◆ Short task ◆
Filter the entries, keeping every line with the word "script".

— begin Supplied data —

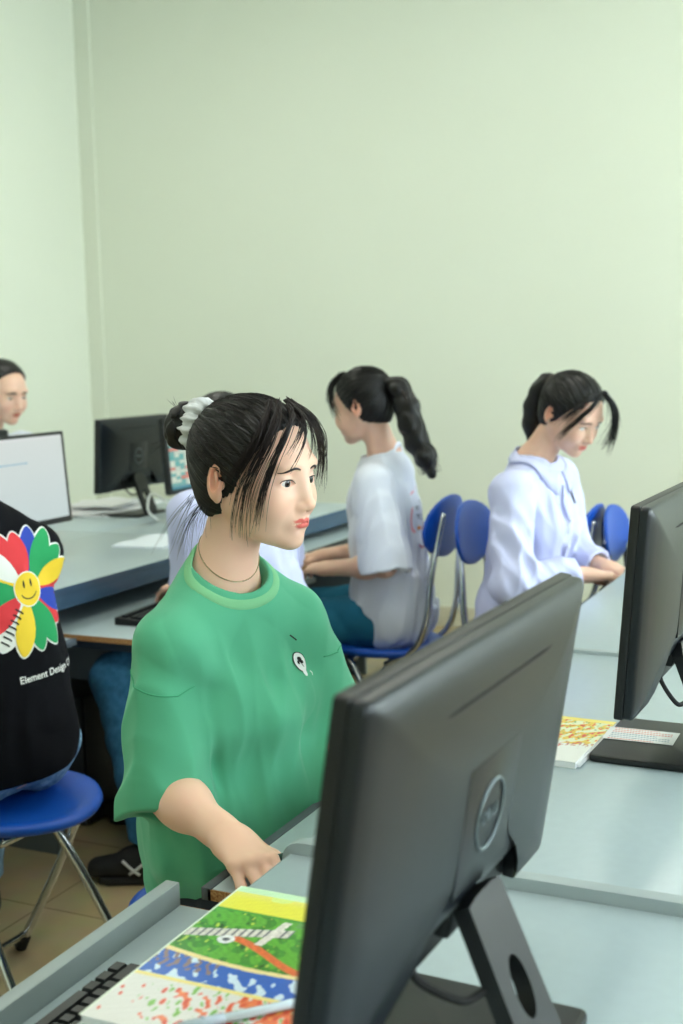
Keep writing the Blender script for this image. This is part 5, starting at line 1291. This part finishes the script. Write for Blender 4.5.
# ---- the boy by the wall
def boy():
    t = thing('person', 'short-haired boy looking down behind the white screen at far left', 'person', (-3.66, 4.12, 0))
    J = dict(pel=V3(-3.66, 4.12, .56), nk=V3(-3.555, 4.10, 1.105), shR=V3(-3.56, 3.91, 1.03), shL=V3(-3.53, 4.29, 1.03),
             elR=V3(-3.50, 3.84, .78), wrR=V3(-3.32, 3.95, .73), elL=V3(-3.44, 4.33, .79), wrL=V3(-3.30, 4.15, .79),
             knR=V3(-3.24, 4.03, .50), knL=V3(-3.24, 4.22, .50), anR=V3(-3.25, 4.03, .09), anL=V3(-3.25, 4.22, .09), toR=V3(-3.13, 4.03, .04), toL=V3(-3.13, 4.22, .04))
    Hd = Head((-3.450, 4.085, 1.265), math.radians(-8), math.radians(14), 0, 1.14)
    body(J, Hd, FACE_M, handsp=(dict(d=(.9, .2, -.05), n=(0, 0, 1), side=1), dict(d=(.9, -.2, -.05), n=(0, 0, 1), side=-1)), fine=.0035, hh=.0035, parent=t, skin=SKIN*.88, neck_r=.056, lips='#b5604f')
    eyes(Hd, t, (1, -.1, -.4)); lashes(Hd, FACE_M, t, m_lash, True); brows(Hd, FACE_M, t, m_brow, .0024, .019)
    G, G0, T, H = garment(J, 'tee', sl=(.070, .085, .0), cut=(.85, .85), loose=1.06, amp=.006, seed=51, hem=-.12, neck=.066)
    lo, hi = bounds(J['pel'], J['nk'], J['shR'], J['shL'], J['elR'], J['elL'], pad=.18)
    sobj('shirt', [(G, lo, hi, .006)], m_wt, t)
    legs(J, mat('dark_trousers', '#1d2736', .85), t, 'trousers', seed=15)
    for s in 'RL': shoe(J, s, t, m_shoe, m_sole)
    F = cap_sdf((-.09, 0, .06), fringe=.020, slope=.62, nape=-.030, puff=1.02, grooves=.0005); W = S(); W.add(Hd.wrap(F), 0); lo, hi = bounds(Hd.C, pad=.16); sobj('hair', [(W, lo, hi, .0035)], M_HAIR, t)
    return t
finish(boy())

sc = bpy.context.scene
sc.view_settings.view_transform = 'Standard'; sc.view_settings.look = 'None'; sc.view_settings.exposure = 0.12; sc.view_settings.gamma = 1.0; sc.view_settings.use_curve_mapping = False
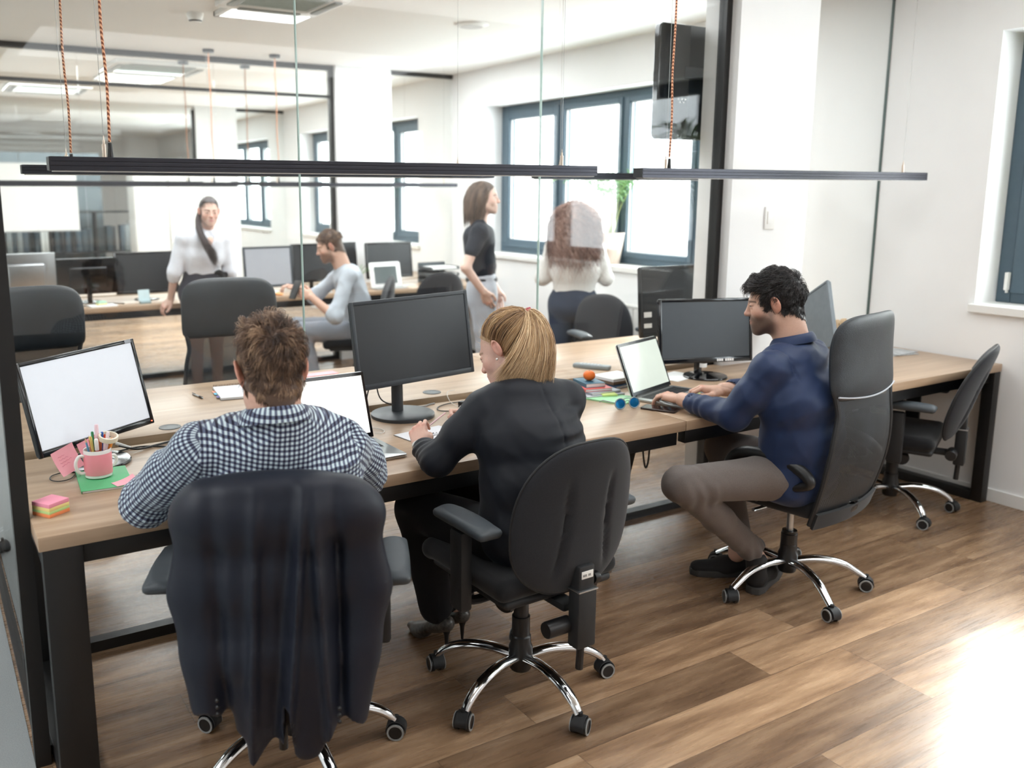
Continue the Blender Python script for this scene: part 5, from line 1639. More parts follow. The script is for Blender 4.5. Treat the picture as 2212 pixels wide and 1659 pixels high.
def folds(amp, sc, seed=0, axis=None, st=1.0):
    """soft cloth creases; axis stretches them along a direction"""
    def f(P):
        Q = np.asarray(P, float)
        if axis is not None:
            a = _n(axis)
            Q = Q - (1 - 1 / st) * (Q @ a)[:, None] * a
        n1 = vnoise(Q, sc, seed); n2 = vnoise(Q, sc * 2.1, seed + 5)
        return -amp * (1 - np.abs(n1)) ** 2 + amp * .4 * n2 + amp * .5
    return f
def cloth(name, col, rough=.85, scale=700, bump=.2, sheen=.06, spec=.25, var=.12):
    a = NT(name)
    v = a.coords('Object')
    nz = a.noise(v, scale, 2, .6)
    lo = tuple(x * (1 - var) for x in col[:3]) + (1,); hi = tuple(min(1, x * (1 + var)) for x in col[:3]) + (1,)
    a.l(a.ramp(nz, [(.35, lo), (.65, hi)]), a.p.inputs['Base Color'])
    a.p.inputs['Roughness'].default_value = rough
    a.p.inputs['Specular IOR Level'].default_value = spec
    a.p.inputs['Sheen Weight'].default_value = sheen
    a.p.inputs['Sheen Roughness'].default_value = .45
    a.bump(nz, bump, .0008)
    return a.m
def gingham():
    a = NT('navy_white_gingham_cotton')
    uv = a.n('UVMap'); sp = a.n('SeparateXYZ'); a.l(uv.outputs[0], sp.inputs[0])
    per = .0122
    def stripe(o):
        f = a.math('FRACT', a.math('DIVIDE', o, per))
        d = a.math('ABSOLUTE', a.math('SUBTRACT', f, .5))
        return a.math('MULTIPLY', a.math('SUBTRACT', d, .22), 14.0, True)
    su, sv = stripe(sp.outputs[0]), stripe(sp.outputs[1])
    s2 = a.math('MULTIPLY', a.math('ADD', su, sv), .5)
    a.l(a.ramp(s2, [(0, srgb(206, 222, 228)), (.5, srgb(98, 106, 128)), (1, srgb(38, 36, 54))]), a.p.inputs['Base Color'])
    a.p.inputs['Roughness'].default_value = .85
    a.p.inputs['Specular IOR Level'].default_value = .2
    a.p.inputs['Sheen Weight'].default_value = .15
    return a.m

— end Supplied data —

◆ Answer for the task ◆
Keep writing the Blender script for this image. This is part 5, starting at line 1291. This part finishes the script. Write for Blender 4.5.
Continue the Blender Python script for this scene: part 5, from line 1639. More parts follow. The script is for Blender 4.5. Treat the picture as 2212 pixels wide and 1659 pixels high.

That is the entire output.